The prize—given by the Internet Society in coordination with the Internet Research Task Force (IRTF)—recognizes outstanding results in applied networking, interesting new research ideas of potential relevance to the internet standards community, and upcoming people that are likely to have an impact on internet standards and technologies.

The UMD team was led by Kevin Bock (in photo), a fourth-year doctoral student in computer science. They were cited by the IRTF for “Come as You Are: Helping Unmodified Clients Bypass Censorship with Server-side Evasion, which was presented at the 2020 Association for Computing Machinery Special Interest Group on Data Communication (ACM SIGCOMM).

The paper offers 11 server-side packet-manipulation strategies for evading nation-state censors in four countries. It describes decades of work on censorship evasion that has resulted in numerous ways to empower clients with the ability to access censored content. But in all known cases up to this point, some degree of client-side participation is required.

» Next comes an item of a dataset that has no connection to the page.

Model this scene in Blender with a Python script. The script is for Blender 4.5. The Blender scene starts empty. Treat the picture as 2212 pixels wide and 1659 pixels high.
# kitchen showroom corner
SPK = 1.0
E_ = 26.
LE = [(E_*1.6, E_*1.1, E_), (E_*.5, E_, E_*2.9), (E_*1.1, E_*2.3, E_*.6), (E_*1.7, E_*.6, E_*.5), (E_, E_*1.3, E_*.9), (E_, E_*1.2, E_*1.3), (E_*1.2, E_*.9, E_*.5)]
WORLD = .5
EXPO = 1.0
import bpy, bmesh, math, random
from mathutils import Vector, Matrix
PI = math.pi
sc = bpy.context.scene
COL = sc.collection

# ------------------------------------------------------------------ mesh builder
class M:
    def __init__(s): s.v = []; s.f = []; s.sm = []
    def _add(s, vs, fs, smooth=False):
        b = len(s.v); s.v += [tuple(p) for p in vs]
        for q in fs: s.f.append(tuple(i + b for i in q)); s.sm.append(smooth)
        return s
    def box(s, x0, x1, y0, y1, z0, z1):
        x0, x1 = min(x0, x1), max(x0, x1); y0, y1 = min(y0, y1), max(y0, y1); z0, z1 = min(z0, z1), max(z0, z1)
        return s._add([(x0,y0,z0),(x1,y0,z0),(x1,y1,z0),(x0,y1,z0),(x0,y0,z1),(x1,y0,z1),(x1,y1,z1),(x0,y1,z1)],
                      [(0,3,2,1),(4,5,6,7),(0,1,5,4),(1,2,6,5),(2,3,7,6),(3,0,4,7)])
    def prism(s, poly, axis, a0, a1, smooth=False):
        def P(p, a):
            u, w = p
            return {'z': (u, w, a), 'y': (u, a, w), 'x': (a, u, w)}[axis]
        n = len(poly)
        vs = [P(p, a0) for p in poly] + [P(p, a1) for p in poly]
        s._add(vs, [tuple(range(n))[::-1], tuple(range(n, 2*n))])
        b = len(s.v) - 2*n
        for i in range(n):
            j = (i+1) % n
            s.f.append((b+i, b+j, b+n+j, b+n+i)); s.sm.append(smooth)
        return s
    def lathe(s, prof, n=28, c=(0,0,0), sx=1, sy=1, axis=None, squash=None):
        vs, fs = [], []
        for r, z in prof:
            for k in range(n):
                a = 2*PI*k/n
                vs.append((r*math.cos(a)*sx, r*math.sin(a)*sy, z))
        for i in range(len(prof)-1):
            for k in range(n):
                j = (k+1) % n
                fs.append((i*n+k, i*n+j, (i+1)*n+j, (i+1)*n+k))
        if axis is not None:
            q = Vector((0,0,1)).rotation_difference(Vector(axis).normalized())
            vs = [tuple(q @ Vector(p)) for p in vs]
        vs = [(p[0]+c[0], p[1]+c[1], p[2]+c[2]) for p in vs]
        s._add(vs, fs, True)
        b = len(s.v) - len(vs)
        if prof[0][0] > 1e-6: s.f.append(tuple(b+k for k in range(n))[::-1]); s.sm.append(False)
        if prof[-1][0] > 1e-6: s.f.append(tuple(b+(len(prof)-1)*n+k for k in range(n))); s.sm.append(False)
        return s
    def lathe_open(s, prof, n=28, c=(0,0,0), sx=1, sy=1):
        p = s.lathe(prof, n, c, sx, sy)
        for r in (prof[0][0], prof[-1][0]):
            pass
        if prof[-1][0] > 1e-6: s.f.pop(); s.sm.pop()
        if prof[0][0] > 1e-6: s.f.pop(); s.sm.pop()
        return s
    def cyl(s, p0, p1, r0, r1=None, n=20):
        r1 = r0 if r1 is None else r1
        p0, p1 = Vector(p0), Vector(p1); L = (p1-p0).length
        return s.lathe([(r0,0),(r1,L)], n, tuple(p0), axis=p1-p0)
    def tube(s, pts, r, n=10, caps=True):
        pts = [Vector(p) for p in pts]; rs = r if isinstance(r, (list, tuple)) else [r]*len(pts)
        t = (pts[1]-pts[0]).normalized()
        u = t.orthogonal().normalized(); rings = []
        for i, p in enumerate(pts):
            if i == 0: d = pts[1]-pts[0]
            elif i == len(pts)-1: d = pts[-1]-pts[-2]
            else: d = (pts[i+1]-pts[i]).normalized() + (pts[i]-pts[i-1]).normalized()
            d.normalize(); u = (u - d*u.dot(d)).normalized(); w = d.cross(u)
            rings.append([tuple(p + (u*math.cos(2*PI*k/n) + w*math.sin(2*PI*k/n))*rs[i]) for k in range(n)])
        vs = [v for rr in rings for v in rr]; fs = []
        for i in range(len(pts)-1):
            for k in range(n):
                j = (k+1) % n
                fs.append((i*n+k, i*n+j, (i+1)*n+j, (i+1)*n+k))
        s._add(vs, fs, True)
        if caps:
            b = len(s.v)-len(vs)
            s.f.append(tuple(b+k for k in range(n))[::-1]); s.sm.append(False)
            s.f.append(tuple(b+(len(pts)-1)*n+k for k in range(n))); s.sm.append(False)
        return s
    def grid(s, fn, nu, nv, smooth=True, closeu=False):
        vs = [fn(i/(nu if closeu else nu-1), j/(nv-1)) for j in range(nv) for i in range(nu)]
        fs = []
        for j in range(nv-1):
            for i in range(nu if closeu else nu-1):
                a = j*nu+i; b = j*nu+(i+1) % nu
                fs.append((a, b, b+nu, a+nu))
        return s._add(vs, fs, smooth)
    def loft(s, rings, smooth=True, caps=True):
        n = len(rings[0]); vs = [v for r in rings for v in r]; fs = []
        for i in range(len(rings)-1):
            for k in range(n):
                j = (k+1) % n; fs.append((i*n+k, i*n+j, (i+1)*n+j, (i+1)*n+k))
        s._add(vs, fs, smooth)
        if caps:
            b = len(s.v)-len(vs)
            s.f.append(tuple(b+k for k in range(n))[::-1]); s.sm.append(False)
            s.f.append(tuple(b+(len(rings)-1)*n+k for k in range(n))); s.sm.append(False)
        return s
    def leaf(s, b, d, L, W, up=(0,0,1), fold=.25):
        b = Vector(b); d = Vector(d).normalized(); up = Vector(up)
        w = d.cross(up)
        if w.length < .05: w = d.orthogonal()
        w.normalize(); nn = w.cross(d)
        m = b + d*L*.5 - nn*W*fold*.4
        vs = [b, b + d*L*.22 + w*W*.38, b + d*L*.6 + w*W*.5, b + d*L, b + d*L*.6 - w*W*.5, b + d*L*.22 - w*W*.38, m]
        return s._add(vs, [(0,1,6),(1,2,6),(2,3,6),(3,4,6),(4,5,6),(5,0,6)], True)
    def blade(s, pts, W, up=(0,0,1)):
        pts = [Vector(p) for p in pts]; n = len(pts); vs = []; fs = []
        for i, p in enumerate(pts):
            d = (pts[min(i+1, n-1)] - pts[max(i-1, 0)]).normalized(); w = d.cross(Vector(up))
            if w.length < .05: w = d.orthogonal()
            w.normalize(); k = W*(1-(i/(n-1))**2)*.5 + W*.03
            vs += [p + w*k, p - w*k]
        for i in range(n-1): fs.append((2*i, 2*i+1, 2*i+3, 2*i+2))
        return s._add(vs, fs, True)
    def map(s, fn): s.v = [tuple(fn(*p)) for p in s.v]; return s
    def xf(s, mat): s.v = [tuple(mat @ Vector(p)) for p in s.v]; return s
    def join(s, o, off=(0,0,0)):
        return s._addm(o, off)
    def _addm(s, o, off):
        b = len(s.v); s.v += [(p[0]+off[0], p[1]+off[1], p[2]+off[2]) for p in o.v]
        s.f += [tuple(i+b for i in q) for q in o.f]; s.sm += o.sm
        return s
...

Having to download and run anti-censorship software can put users at risk and does not help the many users who do not even realize they are being censored in the first place, the researchers say.

The team deployed a tool they developed, called Geneva, to automate the discovery and implementation of server-side strategies. They applied their technology to four countries—China, India, Iran and Kazakhstan—and five protocols. They also performed follow-on experiments to understand why the strategies Geneva finds work, and to glean new insights into how censors operate.

The award-winning paper was co-authored by Dave Levin, an assistant professor of computer science with an appointment in the University of Maryland Institute for Advanced Computer Studies, and a team of current and former UMD students.

They include Regina Pogosian and George Hughey, both of whom received their bachelor’s degrees in computer science in 2019; Tania Arya, a junior majoring in computer science; Daniel Liscinsky, a first-year graduate student in computer science; and Louis-Henri Merino, a computer science doctoral student at the École Polytechnique Fédérale de Lausanne (EPFL) in Switzerland.

The team is part of Breakerspace, a research lab run by Levin that focuses on scaling up undergraduate research opportunities in computer and network security.

In addition to a $1,000 cash prize, as lead author of the paper Bock will present an invited talk at an IRTF Open Meeting and receive a travel grant to attend a week-long conference hosted by the Internet Engineering Task Force.

“I’m thrilled and honored that our team was recognized by IRTF for this work, and I'm hopeful the opportunity to share our research with IRTF can help inform and empower activists and tool developers around the world,” Bock says. “This work would not have been possible without the entire Geneva team of undergraduate students, volunteers and our adviser Dave Levin.”